Your task is to filter the data below down to the lines holding "scene".

» DATASET EXTRACT
-----

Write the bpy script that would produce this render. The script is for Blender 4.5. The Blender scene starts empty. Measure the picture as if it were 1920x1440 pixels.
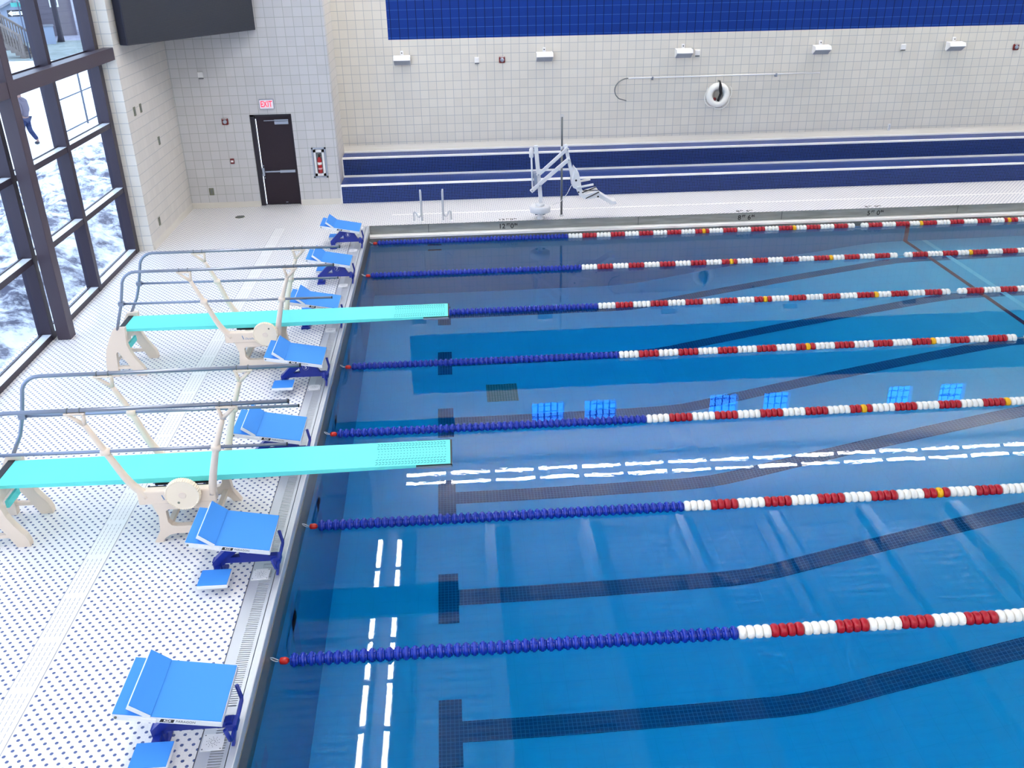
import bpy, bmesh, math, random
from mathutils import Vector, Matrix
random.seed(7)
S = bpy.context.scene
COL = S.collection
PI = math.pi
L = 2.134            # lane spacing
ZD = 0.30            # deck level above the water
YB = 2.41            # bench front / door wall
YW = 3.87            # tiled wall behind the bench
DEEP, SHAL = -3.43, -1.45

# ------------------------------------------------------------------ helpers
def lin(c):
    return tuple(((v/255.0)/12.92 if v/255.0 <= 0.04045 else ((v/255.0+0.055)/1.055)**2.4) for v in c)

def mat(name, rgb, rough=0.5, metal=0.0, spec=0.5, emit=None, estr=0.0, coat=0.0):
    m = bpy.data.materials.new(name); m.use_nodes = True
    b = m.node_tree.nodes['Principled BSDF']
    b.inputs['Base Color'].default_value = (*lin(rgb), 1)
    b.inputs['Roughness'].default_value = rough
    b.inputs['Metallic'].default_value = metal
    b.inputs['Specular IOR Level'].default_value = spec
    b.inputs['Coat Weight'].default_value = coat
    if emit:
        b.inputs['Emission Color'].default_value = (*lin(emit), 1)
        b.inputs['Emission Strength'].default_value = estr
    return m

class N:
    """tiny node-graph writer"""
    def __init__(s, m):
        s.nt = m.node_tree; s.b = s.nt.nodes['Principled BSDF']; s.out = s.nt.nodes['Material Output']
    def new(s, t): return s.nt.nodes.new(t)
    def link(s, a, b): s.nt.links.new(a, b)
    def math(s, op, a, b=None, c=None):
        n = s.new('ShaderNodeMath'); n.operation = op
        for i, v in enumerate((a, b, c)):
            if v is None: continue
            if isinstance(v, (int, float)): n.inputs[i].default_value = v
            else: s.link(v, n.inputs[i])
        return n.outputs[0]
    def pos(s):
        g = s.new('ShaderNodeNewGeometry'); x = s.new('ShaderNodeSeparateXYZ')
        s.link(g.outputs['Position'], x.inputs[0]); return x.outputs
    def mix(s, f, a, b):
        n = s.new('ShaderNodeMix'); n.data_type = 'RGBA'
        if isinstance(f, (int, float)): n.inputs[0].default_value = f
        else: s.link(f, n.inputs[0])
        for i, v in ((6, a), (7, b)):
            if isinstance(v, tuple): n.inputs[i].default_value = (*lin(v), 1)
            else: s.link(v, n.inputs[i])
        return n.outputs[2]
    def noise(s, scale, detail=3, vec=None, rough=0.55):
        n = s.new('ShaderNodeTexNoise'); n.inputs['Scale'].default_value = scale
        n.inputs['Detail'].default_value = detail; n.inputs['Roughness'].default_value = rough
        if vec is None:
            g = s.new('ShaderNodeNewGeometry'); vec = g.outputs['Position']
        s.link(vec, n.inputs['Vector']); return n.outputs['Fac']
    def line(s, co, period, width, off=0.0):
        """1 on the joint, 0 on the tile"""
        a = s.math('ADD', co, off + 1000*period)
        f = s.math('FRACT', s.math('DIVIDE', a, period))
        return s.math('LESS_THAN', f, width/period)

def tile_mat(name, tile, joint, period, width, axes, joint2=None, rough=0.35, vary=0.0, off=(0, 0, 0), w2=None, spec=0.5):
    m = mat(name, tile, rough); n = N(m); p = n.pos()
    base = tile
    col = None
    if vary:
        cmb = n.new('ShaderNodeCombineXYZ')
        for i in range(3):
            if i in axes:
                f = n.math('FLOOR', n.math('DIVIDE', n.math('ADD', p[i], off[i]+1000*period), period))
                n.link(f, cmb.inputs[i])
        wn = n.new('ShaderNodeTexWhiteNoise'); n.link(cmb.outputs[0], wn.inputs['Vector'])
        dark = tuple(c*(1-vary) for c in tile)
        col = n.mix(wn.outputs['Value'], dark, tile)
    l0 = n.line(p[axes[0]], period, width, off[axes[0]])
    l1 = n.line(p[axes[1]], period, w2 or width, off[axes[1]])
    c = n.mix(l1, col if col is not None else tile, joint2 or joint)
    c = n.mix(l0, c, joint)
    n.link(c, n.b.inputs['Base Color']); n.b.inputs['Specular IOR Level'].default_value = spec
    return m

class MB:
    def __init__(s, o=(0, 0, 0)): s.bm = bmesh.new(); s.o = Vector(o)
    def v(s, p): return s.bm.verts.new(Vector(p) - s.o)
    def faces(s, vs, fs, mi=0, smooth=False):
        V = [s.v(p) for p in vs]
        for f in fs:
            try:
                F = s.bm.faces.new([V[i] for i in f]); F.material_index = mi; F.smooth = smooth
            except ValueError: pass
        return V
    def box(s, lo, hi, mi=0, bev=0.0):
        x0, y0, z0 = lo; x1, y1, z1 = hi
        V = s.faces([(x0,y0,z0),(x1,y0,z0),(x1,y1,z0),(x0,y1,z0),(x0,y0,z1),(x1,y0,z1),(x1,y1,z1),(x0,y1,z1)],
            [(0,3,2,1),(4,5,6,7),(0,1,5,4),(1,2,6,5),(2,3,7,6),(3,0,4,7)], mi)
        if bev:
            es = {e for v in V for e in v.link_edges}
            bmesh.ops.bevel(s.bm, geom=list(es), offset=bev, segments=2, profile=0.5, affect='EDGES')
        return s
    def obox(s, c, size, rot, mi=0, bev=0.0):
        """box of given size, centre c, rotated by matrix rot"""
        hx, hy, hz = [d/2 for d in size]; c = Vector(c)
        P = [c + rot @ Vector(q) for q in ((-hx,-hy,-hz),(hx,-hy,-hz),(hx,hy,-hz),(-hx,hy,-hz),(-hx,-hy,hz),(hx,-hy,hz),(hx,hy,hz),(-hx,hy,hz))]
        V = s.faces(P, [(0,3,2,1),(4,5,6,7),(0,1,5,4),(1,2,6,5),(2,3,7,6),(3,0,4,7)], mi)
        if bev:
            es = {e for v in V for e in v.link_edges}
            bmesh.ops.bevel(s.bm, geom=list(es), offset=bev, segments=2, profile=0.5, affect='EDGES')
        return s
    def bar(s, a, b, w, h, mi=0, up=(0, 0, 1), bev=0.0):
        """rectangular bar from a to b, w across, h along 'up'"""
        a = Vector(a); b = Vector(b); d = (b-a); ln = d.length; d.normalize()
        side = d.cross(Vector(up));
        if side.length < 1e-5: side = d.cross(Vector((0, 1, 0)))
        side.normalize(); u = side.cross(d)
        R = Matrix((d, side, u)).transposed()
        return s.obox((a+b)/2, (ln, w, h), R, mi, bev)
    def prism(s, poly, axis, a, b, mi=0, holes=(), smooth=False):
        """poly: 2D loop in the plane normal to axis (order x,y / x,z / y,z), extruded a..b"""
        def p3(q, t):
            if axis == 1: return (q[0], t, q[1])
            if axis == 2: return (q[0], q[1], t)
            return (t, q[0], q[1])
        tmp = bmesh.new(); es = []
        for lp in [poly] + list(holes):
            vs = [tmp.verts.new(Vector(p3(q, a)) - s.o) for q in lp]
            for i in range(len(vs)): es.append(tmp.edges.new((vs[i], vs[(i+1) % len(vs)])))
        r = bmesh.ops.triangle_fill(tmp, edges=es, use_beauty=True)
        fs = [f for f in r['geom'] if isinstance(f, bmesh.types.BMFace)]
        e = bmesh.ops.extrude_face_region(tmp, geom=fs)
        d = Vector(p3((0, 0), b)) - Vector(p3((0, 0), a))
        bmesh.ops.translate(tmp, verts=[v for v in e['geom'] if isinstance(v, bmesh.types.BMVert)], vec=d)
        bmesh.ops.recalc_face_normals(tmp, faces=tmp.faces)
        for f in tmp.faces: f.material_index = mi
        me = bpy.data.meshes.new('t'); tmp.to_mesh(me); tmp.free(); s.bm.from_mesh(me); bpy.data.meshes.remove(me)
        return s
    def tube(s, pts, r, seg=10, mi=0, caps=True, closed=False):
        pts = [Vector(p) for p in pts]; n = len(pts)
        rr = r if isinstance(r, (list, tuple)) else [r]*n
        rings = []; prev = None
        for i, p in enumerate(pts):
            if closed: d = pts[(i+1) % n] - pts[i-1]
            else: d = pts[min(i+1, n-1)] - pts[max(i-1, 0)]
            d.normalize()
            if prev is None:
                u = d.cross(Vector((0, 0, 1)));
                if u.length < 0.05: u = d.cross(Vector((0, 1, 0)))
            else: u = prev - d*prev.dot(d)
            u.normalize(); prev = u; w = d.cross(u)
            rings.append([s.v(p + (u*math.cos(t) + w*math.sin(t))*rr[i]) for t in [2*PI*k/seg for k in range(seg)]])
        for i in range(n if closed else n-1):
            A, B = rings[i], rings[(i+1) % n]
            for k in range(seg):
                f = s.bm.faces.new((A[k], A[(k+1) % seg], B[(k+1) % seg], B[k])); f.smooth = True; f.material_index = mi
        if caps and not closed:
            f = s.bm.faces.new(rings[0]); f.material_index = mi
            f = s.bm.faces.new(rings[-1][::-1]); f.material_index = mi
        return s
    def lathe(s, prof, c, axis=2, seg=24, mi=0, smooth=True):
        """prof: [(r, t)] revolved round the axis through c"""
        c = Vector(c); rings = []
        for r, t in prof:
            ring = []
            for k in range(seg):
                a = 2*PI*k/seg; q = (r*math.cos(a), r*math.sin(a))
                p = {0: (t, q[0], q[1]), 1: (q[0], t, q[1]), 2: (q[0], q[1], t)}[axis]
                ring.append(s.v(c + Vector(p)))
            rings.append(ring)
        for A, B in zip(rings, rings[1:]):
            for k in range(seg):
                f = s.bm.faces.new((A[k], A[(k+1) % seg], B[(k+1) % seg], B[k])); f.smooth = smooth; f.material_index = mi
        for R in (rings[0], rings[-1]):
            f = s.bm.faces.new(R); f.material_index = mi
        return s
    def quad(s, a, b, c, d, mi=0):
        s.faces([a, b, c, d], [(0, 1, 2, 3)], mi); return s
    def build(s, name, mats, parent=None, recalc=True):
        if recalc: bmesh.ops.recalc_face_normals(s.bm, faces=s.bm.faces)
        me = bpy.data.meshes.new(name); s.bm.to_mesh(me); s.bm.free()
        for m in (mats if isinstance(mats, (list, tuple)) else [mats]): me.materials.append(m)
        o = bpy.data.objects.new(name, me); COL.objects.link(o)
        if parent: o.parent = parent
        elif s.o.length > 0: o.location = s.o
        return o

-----

» RESPONSE TO THE TASK
Write the bpy script that would produce this render. The script is for Blender 4.5. The Blender scene starts empty. Measure the picture as if it were 1920x1440 pixels.
S = bpy.context.scene